Even Better Than the Real Thing

2012-43 BIZ Japanese Sideways H
(C) 2009Twentieth Century Fox and Fuji Television

In this version of "Sideways," Japanese tourists visit Napa Valley. The original’s acerbic humor was toned down for the Japanese market.

"American hegemony is coming to an end," says one agent as exports slide amid international remakes of Hollywood hits.

It's no secret that the Hollywood studios have gone global in their push to appeal to audiences worldwide. As domestic box-office growth slows, Hollywood is looking to the exploding markets in Asia, South America, Eastern Europe and the Middle East to make up the difference. That's why James Bond conveniently stops by Shanghai in Skyfall, why Optimus Prime touched down in Moscow for Transformers 3, and why Tom Cruise climbed a portion of the 163-floor Burj Khalifa tower in Dubai for Mission: Impossible -- Ghost Protocol.

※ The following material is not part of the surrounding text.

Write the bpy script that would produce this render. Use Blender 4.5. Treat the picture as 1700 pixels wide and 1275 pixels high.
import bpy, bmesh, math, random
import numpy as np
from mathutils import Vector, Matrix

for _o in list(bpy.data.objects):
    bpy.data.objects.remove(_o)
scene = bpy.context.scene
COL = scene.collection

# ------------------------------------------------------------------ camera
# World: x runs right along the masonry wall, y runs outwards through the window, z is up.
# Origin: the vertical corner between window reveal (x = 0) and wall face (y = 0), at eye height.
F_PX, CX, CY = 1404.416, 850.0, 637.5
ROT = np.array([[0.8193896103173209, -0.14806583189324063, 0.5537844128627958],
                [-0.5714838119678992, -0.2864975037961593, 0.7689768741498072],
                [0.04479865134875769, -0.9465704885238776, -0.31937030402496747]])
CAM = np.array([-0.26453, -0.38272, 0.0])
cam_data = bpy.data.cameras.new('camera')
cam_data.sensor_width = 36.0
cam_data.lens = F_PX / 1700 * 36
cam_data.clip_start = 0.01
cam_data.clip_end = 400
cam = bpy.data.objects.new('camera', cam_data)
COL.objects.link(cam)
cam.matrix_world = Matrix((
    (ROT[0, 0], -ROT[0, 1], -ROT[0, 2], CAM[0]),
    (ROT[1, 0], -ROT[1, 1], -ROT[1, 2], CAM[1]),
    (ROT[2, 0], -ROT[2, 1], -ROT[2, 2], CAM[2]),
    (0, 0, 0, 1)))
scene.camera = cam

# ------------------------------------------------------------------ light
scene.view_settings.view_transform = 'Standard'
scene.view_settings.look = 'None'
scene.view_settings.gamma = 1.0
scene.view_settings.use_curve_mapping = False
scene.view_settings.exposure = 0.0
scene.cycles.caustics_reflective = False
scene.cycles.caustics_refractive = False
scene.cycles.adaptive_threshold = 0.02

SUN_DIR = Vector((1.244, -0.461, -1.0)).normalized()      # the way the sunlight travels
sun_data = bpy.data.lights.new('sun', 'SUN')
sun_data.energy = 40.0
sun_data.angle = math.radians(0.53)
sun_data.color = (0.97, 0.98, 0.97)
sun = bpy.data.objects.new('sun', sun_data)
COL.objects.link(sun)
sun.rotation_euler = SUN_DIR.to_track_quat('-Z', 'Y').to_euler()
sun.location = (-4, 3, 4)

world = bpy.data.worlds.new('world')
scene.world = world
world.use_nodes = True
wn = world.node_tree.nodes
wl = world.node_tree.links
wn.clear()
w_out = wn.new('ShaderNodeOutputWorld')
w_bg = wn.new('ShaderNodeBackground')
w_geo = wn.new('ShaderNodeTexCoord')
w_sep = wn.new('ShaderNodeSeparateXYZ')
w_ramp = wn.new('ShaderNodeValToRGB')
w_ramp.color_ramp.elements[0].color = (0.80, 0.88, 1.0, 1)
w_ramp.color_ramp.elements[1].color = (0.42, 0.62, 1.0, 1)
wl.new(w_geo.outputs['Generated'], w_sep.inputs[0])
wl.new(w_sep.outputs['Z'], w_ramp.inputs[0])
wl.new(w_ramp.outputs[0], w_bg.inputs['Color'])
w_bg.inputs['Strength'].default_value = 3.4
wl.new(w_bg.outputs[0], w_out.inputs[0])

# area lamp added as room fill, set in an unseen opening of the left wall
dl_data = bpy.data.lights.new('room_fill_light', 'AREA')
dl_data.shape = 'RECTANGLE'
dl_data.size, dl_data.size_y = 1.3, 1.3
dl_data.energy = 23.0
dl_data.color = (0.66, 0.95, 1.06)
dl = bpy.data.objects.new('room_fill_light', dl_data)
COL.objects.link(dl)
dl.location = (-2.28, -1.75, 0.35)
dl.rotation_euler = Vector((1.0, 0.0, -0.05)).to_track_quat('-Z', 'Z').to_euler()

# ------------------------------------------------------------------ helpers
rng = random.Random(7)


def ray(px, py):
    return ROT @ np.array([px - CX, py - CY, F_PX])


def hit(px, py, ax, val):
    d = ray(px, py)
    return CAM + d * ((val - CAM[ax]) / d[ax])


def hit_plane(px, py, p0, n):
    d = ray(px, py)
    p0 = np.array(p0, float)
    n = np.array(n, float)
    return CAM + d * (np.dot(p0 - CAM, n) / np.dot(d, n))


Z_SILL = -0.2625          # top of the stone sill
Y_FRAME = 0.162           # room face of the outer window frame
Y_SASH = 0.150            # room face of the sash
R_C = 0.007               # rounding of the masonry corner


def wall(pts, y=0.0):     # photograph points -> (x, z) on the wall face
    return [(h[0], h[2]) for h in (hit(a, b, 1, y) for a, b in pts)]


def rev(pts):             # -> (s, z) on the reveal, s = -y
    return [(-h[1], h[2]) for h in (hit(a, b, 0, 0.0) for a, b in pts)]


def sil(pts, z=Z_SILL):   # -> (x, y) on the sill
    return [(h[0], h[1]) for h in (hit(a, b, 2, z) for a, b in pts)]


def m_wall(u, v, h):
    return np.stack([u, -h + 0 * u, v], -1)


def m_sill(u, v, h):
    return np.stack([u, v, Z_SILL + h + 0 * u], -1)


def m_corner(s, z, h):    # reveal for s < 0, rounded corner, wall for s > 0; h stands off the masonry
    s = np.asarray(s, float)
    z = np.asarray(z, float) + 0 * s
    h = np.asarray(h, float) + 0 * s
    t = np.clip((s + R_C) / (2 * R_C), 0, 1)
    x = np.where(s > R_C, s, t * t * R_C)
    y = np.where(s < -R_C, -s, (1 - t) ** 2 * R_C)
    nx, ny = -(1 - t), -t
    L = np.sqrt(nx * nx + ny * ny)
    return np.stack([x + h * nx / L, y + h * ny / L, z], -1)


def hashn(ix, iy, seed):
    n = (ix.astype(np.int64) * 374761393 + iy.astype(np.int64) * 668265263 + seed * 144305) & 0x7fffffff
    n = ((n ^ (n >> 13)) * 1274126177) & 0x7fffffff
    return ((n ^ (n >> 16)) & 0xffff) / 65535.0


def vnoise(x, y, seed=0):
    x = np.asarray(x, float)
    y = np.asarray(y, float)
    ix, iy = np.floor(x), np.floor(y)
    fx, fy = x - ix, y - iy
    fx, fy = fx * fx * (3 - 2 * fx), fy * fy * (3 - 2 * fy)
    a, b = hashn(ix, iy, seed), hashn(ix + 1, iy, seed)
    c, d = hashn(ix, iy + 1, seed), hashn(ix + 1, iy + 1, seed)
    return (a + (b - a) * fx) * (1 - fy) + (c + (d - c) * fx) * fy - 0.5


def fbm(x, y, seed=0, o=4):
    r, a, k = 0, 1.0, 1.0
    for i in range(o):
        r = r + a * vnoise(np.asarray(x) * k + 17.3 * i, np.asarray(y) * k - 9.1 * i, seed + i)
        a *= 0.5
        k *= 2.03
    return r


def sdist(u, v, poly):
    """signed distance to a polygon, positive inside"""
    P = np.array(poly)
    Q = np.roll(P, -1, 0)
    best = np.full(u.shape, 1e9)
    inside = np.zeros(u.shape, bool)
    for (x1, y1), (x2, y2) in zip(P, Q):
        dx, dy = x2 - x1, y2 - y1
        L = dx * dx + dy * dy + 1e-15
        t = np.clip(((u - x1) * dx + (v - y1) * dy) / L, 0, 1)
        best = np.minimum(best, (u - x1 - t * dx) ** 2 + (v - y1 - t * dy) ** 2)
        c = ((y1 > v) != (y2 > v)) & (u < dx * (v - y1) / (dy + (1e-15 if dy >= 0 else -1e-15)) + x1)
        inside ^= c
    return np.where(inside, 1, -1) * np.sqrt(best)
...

Now producers inside the studios and out are taking the next step: going local. Instead of just adding a few foreign locations to the next American-made tentpole, filmmakers are increasingly making foreign-language versions of U.S. properties. A Chinese version of the Mel Gibson romantic comedy What Women Want bowed in the past year, starring Andy Lau and Gong Li. Paramount in India this year released Players, a Bollywood take on the classic heist film The Italian Job. In Japan, Warner Bros. is in production on a Japanese makeover of Clint Eastwood's Oscar winner Unforgiven.

Independents also are getting into the foreign-adaptation business. Best-selling romance author Nicholas Sparks (The Notebook, Dear John) has begun talks with producers in several territories to do local-language versions of his work. Sparks says the first to enter production will be a German take on The Rescue, which Berlin-based Senator Film will produce with Sparks and his longtime literary agent and producing partner, Theresa Park.

Sparks is in negotiations for a Brazilian adaptation based on the same book and tells THR that he is seeking to jointly produce local-language adaptations of his work "in countries as diverse as Brazil, Italy, the Spanish-speaking world, China … and beyond."

For the U.S. rights owner, a foreign remake usually means a fat licensing check and potential residuals if the new version performs at the box office. For studio properties, a foreign remake can mean a healthy bonus for a property that has finished its run. Warner Bros.' Chinese-language translation of the thriller Cellular, for example, earned a respectable $6.5?million locally.

The bulk of these foreign-language adaptations have been in the East. In 2009, Fox International teamed with Japan's Fuji TV for a "reimagining" of Sideways, featuring Japanese tourists exploring Napa Valley vineyards. In the same year, Oscar-nominated director Zhang Yimou transported the Coen brothers' noir classic Blood Simple to rural China in the early 20th century for A Woman, a Gun and a Noodle Shop.

In India, unauthorized remakes of Hollywood films were once rampant. But as U.S. producers have begun enforcing their intellectual property rights, India's remake industry is going legit. The latest is a version of the Tom Cruise-Cameron Diaz action film Knight and Day, which Fox's Star Studios India will produce. According to Fox Filmed Entertainment CEO Jim Gianopulos, the local version will be pure Bollywood, with plenty of "drama, songs and emotion … the premise is that the source material, story and the nature of the film have to be local."

Accommodating local sensibilities is key to remaking Hollywood overseas. Japanese filmmakers dropped the merlot-bashing in their Sideways, fearing it wouldn't suit that country's polite, deferential culture. India's Players opted for a typical Bollywood happy ending instead of the legendary cliff-hanger of the 1969 original.

For the German Rescue, producer Park says the principals are prepared to make adjustments to the characters and plot of Sparks' original novel. "The hero in the original is a firefighter, but our German partners Senator told us firemen don't have the same heroic status there, so we'll probably change that," Park tells THR.

Indeed, U.S. producers are realizing that, in an increasingly global world, continuing with  an American one-size-fits-all approach is no longer an option.

Says Park: "The era of American hegemony is coming to an end. The people who are going to succeed in this new world order are the ones who are the smartest about what the local-language territories want."